● **SHORT EXERCISE**:
Extract every line that contains the string "pixels".

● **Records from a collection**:
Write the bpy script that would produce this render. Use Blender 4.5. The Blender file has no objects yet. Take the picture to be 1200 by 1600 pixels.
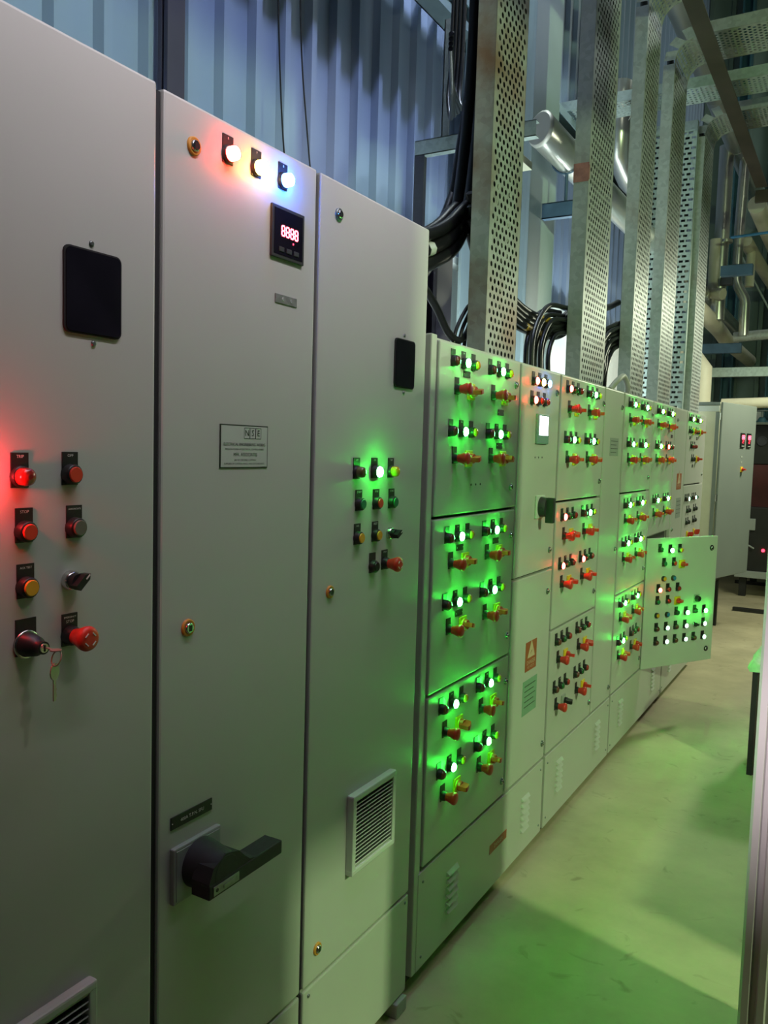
import bpy, bmesh, math, random
from mathutils import Matrix, Vector

# ------------------------------------------------------------------ camera, world, lights, exposure
scene = bpy.context.scene
COL = scene.collection
PI = math.pi
random.seed(7)


def make_camera():
    cd = bpy.data.cameras.new('camera')
    cam = bpy.data.objects.new('camera', cd)
    COL.objects.link(cam)
    pitch, roll, yaw = math.radians(4.48), math.radians(1.64), math.radians(30.14)
    fw = Vector((-math.sin(yaw) * math.cos(pitch), math.cos(yaw) * math.cos(pitch), -math.sin(pitch)))
    r = Vector((math.cos(yaw), math.sin(yaw), 0))
    u = r.cross(fw)
    r2 = math.cos(roll) * r + math.sin(roll) * u
    u2 = -math.sin(roll) * r + math.cos(roll) * u
    m = Matrix((r2, u2, -fw)).transposed().to_4x4()
    m.translation = (1.1, 0, 1.69)
    cam.matrix_world = m
    cd.sensor_fit = 'HORIZONTAL'
    cd.sensor_width = 36
    cd.lens = 36 * 1282 / 1200
    cd.clip_start = 0.02
    scene.camera = cam


make_camera()

world = bpy.data.worlds.new('hall_air')
scene.world = world
world.use_nodes = True
bgn = world.node_tree.nodes['Background']
bgn.inputs[0].default_value = (0.62, 0.80, 1.0, 1)
bgn.inputs[1].default_value = 0.012


def area_light(name, loc, target, size, watts, col, size_y=None):
    d = bpy.data.lights.new(name, 'AREA')
    d.energy = watts
    d.color = col
    d.size = size
    if size_y:
        d.shape = 'RECTANGLE'
        d.size_y = size_y
    o = bpy.data.objects.new(name, d)
    o.location = loc
    o.rotation_euler = (Vector(target) - Vector(loc)).to_track_quat('-Z', 'Y').to_euler()
    COL.objects.link(o)
    return o


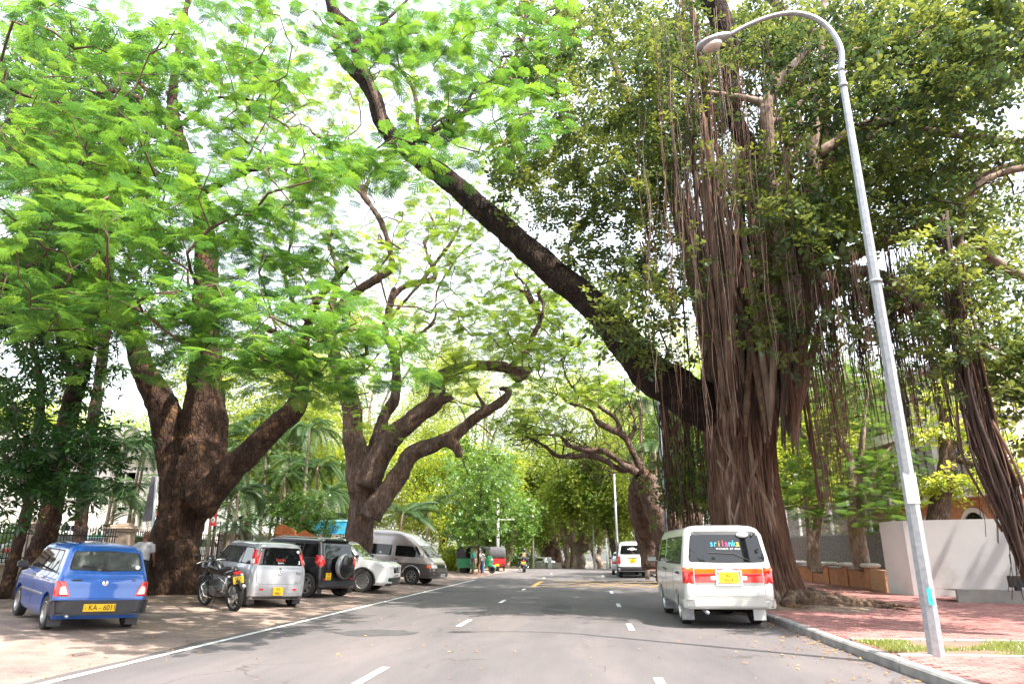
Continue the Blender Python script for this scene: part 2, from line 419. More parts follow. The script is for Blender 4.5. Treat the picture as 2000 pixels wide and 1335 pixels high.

● **WRITTEN RESPONSE**:
Write the bpy script that would produce this render. Use Blender 4.5. The Blender file has no objects yet. Take the picture to be 1200 by 1600 pixels.
Continue the Blender Python script for this scene: part 2, from line 419. More parts follow. The script is for Blender 4.5. Treat the picture as 2000 pixels wide and 1335 pixels high.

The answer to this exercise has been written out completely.